* _Set exercise_
Each line that contains the string "picture" counts once; report how many such lines appear in the data, as a number only.

* _Data block_
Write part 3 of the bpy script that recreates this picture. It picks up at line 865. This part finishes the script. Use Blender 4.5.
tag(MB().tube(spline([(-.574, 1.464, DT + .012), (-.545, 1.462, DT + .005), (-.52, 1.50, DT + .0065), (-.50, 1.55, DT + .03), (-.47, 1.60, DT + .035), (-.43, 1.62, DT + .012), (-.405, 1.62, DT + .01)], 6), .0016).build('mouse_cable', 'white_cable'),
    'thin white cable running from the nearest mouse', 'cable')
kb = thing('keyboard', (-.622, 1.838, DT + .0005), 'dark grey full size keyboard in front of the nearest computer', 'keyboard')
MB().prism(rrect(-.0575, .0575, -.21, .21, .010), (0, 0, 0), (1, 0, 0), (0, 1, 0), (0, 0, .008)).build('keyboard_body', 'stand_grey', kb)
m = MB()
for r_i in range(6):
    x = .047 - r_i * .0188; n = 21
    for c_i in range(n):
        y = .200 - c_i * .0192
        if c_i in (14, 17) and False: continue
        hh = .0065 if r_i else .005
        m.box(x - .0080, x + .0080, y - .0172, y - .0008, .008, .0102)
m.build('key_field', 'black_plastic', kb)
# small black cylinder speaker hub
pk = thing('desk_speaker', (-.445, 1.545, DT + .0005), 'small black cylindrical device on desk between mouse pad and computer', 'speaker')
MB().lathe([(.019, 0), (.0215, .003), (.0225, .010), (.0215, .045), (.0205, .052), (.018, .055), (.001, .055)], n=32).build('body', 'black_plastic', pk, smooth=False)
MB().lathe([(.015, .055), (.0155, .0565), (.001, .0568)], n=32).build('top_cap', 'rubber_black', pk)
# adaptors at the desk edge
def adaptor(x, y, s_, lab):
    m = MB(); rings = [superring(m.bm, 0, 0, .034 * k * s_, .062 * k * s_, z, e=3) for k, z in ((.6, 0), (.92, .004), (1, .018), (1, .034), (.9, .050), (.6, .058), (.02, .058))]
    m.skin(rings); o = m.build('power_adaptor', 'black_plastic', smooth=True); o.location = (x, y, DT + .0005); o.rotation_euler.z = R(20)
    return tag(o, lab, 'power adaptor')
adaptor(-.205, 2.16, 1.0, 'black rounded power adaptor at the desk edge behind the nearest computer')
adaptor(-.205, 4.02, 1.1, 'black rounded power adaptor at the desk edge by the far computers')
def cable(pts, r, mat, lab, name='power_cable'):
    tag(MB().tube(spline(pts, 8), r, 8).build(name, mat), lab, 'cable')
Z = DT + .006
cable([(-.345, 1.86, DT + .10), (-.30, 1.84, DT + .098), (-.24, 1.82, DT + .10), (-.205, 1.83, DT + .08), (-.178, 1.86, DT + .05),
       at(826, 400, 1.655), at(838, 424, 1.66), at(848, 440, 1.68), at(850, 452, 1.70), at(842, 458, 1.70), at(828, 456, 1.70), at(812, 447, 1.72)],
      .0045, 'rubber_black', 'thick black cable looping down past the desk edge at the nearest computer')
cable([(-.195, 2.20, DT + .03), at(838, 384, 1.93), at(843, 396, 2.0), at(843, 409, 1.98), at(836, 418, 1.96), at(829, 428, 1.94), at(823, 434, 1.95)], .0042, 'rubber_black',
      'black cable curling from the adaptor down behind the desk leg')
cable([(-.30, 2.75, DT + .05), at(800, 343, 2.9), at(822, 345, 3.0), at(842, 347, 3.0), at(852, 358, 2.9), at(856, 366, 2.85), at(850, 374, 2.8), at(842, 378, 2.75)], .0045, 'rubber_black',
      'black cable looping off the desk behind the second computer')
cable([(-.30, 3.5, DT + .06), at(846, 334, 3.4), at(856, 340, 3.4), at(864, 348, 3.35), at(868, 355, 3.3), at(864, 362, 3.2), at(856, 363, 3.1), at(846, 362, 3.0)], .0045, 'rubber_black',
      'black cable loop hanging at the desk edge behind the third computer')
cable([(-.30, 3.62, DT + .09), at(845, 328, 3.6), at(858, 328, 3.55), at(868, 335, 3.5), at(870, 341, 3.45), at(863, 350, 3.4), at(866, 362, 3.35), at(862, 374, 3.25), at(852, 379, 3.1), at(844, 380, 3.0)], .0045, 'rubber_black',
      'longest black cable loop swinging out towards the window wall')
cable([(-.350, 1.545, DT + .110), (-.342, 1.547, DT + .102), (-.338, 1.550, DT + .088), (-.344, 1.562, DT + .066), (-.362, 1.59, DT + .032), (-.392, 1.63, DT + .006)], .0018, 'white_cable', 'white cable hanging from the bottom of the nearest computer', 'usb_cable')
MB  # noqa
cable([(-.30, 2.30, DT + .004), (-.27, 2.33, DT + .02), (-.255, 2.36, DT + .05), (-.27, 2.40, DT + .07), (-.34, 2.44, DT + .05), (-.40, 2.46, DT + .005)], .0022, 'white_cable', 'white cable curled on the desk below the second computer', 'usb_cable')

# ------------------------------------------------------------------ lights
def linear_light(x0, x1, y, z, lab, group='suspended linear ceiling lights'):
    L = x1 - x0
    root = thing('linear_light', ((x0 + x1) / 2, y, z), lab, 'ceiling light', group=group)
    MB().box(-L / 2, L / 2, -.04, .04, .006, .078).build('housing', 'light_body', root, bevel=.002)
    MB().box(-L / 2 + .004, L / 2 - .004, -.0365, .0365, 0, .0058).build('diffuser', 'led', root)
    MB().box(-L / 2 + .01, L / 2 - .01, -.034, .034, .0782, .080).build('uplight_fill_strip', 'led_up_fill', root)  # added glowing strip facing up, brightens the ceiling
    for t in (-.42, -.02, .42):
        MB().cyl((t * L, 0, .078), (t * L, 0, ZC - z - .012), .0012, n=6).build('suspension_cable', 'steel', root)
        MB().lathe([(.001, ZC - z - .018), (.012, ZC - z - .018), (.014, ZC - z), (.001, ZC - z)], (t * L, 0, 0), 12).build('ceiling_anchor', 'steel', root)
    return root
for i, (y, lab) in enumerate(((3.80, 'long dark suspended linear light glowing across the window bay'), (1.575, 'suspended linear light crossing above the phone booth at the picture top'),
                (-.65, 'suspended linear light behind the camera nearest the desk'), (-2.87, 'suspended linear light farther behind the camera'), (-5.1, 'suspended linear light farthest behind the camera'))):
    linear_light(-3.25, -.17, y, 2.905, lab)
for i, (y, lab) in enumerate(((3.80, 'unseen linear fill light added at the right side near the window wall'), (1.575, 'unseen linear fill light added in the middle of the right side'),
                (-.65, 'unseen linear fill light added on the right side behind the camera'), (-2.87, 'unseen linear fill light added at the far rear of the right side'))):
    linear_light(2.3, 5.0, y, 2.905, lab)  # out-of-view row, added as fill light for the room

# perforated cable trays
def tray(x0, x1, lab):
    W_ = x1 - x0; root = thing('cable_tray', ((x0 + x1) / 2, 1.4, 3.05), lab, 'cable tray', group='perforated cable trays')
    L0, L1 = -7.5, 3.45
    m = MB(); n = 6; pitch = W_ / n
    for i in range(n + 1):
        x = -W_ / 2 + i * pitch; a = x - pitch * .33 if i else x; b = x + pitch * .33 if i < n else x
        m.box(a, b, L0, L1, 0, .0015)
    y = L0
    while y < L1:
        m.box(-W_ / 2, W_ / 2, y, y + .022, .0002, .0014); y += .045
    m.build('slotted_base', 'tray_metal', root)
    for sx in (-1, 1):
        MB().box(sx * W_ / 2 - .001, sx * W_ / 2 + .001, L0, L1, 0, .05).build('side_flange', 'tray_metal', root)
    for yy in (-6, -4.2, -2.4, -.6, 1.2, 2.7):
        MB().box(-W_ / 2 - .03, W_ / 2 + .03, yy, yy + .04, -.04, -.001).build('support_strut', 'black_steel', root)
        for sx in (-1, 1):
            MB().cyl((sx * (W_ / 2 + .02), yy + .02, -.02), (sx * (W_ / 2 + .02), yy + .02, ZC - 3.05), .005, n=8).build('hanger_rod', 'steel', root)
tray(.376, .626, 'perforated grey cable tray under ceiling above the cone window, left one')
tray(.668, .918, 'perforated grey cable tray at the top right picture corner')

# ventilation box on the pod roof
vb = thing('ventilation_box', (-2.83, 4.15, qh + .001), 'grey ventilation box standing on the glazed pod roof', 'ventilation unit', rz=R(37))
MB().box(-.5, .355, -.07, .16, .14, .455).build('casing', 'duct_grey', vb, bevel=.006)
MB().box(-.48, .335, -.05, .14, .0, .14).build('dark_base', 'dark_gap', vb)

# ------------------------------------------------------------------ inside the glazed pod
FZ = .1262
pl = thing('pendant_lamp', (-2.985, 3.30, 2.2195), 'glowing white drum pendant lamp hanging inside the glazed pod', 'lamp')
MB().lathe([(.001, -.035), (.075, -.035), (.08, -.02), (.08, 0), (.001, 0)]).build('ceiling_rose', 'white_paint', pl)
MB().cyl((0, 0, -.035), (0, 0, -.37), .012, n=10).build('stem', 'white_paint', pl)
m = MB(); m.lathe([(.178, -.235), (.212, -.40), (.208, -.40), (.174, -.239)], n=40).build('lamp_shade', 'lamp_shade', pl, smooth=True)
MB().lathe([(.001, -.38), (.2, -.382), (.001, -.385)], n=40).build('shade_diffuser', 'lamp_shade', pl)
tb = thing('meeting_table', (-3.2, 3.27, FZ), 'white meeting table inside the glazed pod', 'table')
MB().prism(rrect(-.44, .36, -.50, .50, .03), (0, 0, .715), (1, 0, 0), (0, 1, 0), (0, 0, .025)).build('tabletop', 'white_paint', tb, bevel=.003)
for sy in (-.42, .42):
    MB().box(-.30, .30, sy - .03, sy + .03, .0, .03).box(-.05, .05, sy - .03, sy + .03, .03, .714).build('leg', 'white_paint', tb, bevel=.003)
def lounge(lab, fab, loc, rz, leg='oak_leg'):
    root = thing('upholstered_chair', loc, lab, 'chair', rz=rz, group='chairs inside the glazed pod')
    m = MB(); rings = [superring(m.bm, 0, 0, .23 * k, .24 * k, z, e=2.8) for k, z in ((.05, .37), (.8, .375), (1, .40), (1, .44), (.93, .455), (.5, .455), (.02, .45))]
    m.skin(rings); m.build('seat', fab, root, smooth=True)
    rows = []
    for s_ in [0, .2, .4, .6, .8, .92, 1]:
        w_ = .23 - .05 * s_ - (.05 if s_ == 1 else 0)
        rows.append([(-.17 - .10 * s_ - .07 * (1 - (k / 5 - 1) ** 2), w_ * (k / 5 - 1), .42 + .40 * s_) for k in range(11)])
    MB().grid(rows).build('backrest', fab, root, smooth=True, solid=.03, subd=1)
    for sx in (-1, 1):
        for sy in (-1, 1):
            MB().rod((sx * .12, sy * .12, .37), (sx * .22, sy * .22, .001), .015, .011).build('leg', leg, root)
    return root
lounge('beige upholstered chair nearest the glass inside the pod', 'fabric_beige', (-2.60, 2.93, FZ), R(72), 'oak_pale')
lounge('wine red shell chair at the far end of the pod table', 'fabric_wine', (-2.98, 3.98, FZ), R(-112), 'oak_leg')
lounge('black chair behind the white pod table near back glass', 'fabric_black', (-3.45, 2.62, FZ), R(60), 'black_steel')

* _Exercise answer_
3